* START DATA EXCERPT *
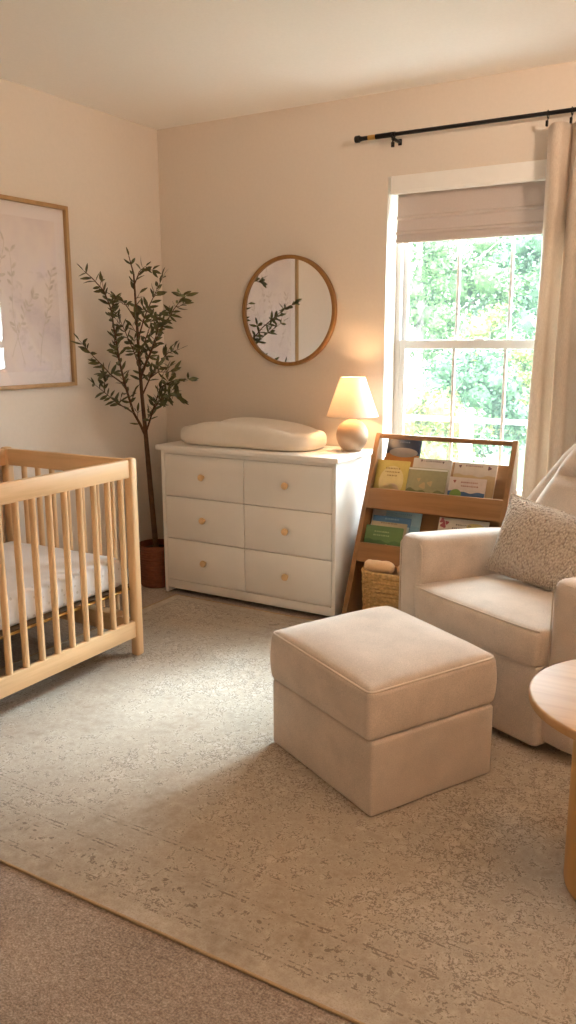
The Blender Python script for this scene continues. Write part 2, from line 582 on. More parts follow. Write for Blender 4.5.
# ------------------------------------------------------------------ rug
rx, ry = (RUG[0] + RUG[1]) / 2, (RUG[2] + RUG[3]) / 2
m = MB().box((RUG[0] - rx, RUG[2] - ry, .001), (RUG[1] - rx, RUG[3] - ry, .006), .002)
rug = tag(m.build('area_rug', M['rug']), 'large faded beige patterned area rug with border lines over the carpet', 'rug')
rug.location = (rx, ry, 0)
# bound edge
e = MB()
hx, hy = (RUG[1] - RUG[0]) / 2, (RUG[3] - RUG[2]) / 2
e.tube([(-hx, -hy, .0048), (hx, -hy, .0048), (hx, hy, .0048), (-hx, hy, .0048)], .0046, 6, closed=True)
e.build('bound_edge', plain('rug_binding', (176, 150, 116), .9, .1, var=.1, scale=200), rug)
RZ = .0065

# ------------------------------------------------------------------ crib
CX0, CX1, CY0, CY1 = -3.289, -2.445, 1.40, 2.815        # outer size
crib = tag(empty('crib', ((CX0 + CX1) / 2, (CY0 + CY1) / 2, 0)), 'light wooden baby crib with round slats beside the left wall', 'crib')
co = Vector(crib.location)
def cl(x, y, z):
    return (x - co.x, y - co.y, z)
pw = .046
for (x, y, z0) in ((CX1, CY1, RZ), (CX1, CY0, RZ), (CX0, CY1, 0), (CX0, CY0, 0)):
    sx = -1 if x == CX1 else 1
    sy = -1 if y == CY1 else 1
    xa, xb = sorted((x, x + sx * pw)); ya, yb = sorted((y, y + sy * pw))
    MB().box(cl(xa, ya, z0), cl(xb, yb, .937), .012, 3).build('post', M['oak2'], crib)
XF = CX1 - pw / 2; XK = CX0 + pw / 2
for x in (XF, XK):
    MB().box(cl(x - .014, CY0 + pw - .004, .848), cl(x + .014, CY1 - pw + .004, .930), .006).build('side_rail', M['oak1'], crib)
    MB().box(cl(x - .014, CY0 + pw - .004, .100), cl(x + .014, CY1 - pw + .004, .180), .006).build('side_rail', M['oak1'], crib)
YFc, YK = CY0 + pw / 2, CY1 - pw / 2
for y in (YFc, YK):
    MB().box(cl(CX0 + pw - .004, y - .014, .848), cl(CX1 - pw + .004, y + .014, .930), .006).build('end_rail', M['oak0'], crib)
    MB().box(cl(CX0 + pw - .004, y - .014, .100), cl(CX1 - pw + .004, y + .014, .180), .006).build('end_rail', M['oak0'], crib)
def slat_mesh():
    s = MB()
    n = 12
    ring = [(.0135 * math.copysign(abs(math.cos(a)) ** .8, math.cos(a)), .0125 * math.copysign(abs(math.sin(a)) ** .8, math.sin(a))) for a in [2 * pi * k / n for k in range(n)]]
    s.prism(ring, .17, .855, 2)
    return s.mesh('slat')
sm = slat_mesh(); sm.materials.append(M['oak2'])
def slat(x, y, rz):
    s = bpy.data.objects.new('slat', sm); COL.objects.link(s)
    s.parent = crib; s.location = (x - co.x, y - co.y, 0); s.rotation_euler = (0, 0, rz)
ns = 15
for x in (XF, XK):
    for k in range(ns):
        yy = 2.722 - .0845 * k
        slat(x, yy, pi / 2)
for y in (YFc, YK):
    for k in range(7):
        slat(CX0 + pw + (CX1 - CX0 - 2 * pw) * (k + 1) / 8, y, 0)
# mattress support: a slim metal-bound board
MB().box(cl(CX0 + .035, CY0 + .035, .329), cl(CX1 - .042, CY1 - .035, .340), .003).build('mattress_support', plain('support_board', (96, 74, 54), .7, .2), crib)
MB().tube([cl(CX1 - .040, CY0 + .04, .329), cl(CX1 - .040, CY1 - .04, .329)], .006, 8).build('support_rail', M['brass'], crib)
for y in (CY0 + .07, CY1 - .09):
    MB().box(cl(CX0 + .05, y - .03, .20), cl(CX1 - .07, y + .03, .225), .004).build('cross_brace', M['oak0'], crib)
# mattress
def mfn(p, t):
    p = p.copy()
    w = mnoise.noise(Vector((p.x * 9, p.y * 9, 0))) * .006
    if t[2] > .2:
        p.z += .012 * (1 - t[0] ** 2) * (1 - t[1] ** 4) + w
    s = max(abs(t[0]), abs(t[1]))
    if s > .95:
        k = mnoise.noise(Vector((p.x * 18, p.y * 18, p.z * 4))) * .005
        p.x += k; p.y += k
    return p
mt = tag(empty('crib_mattress', (co.x - .004, co.y, .341)), 'crib mattress in a white dotted fitted sheet inside the crib', 'mattress')
MB().rbox((0, 0, .068), (CX1 - CX0 - .118, CY1 - CY0 - .108, .136), .028, (16, 28, 4), mfn).build('fitted_sheet', M['sheet'], mt)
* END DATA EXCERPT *
**WHAT IS EXPECTED:** Exclude the images, then output the data above word for word.

**EXERCISE ANSWER:**
The Blender Python script for this scene continues. Write part 2, from line 582 on. More parts follow. Write for Blender 4.5.
# ------------------------------------------------------------------ rug
rx, ry = (RUG[0] + RUG[1]) / 2, (RUG[2] + RUG[3]) / 2
m = MB().box((RUG[0] - rx, RUG[2] - ry, .001), (RUG[1] - rx, RUG[3] - ry, .006), .002)
rug = tag(m.build('area_rug', M['rug']), 'large faded beige patterned area rug with border lines over the carpet', 'rug')
rug.location = (rx, ry, 0)
# bound edge
e = MB()
hx, hy = (RUG[1] - RUG[0]) / 2, (RUG[3] - RUG[2]) / 2
e.tube([(-hx, -hy, .0048), (hx, -hy, .0048), (hx, hy, .0048), (-hx, hy, .0048)], .0046, 6, closed=True)
e.build('bound_edge', plain('rug_binding', (176, 150, 116), .9, .1, var=.1, scale=200), rug)
RZ = .0065

# ------------------------------------------------------------------ crib
CX0, CX1, CY0, CY1 = -3.289, -2.445, 1.40, 2.815        # outer size
crib = tag(empty('crib', ((CX0 + CX1) / 2, (CY0 + CY1) / 2, 0)), 'light wooden baby crib with round slats beside the left wall', 'crib')
co = Vector(crib.location)
def cl(x, y, z):
    return (x - co.x, y - co.y, z)
pw = .046
for (x, y, z0) in ((CX1, CY1, RZ), (CX1, CY0, RZ), (CX0, CY1, 0), (CX0, CY0, 0)):
    sx = -1 if x == CX1 else 1
    sy = -1 if y == CY1 else 1
    xa, xb = sorted((x, x + sx * pw)); ya, yb = sorted((y, y + sy * pw))
    MB().box(cl(xa, ya, z0), cl(xb, yb, .937), .012, 3).build('post', M['oak2'], crib)
XF = CX1 - pw / 2; XK = CX0 + pw / 2
for x in (XF, XK):
    MB().box(cl(x - .014, CY0 + pw - .004, .848), cl(x + .014, CY1 - pw + .004, .930), .006).build('side_rail', M['oak1'], crib)
    MB().box(cl(x - .014, CY0 + pw - .004, .100), cl(x + .014, CY1 - pw + .004, .180), .006).build('side_rail', M['oak1'], crib)
YFc, YK = CY0 + pw / 2, CY1 - pw / 2
for y in (YFc, YK):
    MB().box(cl(CX0 + pw - .004, y - .014, .848), cl(CX1 - pw + .004, y + .014, .930), .006).build('end_rail', M['oak0'], crib)
    MB().box(cl(CX0 + pw - .004, y - .014, .100), cl(CX1 - pw + .004, y + .014, .180), .006).build('end_rail', M['oak0'], crib)
def slat_mesh():
    s = MB()
    n = 12
    ring = [(.0135 * math.copysign(abs(math.cos(a)) ** .8, math.cos(a)), .0125 * math.copysign(abs(math.sin(a)) ** .8, math.sin(a))) for a in [2 * pi * k / n for k in range(n)]]
    s.prism(ring, .17, .855, 2)
    return s.mesh('slat')
sm = slat_mesh(); sm.materials.append(M['oak2'])
def slat(x, y, rz):
    s = bpy.data.objects.new('slat', sm); COL.objects.link(s)
    s.parent = crib; s.location = (x - co.x, y - co.y, 0); s.rotation_euler = (0, 0, rz)
ns = 15
for x in (XF, XK):
    for k in range(ns):
        yy = 2.722 - .0845 * k
        slat(x, yy, pi / 2)
for y in (YFc, YK):
    for k in range(7):
        slat(CX0 + pw + (CX1 - CX0 - 2 * pw) * (k + 1) / 8, y, 0)
# mattress support: a slim metal-bound board
MB().box(cl(CX0 + .035, CY0 + .035, .329), cl(CX1 - .042, CY1 - .035, .340), .003).build('mattress_support', plain('support_board', (96, 74, 54), .7, .2), crib)
MB().tube([cl(CX1 - .040, CY0 + .04, .329), cl(CX1 - .040, CY1 - .04, .329)], .006, 8).build('support_rail', M['brass'], crib)
for y in (CY0 + .07, CY1 - .09):
    MB().box(cl(CX0 + .05, y - .03, .20), cl(CX1 - .07, y + .03, .225), .004).build('cross_brace', M['oak0'], crib)
# mattress
def mfn(p, t):
    p = p.copy()
    w = mnoise.noise(Vector((p.x * 9, p.y * 9, 0))) * .006
    if t[2] > .2:
        p.z += .012 * (1 - t[0] ** 2) * (1 - t[1] ** 4) + w
    s = max(abs(t[0]), abs(t[1]))
    if s > .95:
        k = mnoise.noise(Vector((p.x * 18, p.y * 18, p.z * 4))) * .005
        p.x += k; p.y += k
    return p
mt = tag(empty('crib_mattress', (co.x - .004, co.y, .341)), 'crib mattress in a white dotted fitted sheet inside the crib', 'mattress')
MB().rbox((0, 0, .068), (CX1 - CX0 - .118, CY1 - CY0 - .108, .136), .028, (16, 28, 4), mfn).build('fitted_sheet', M['sheet'], mt)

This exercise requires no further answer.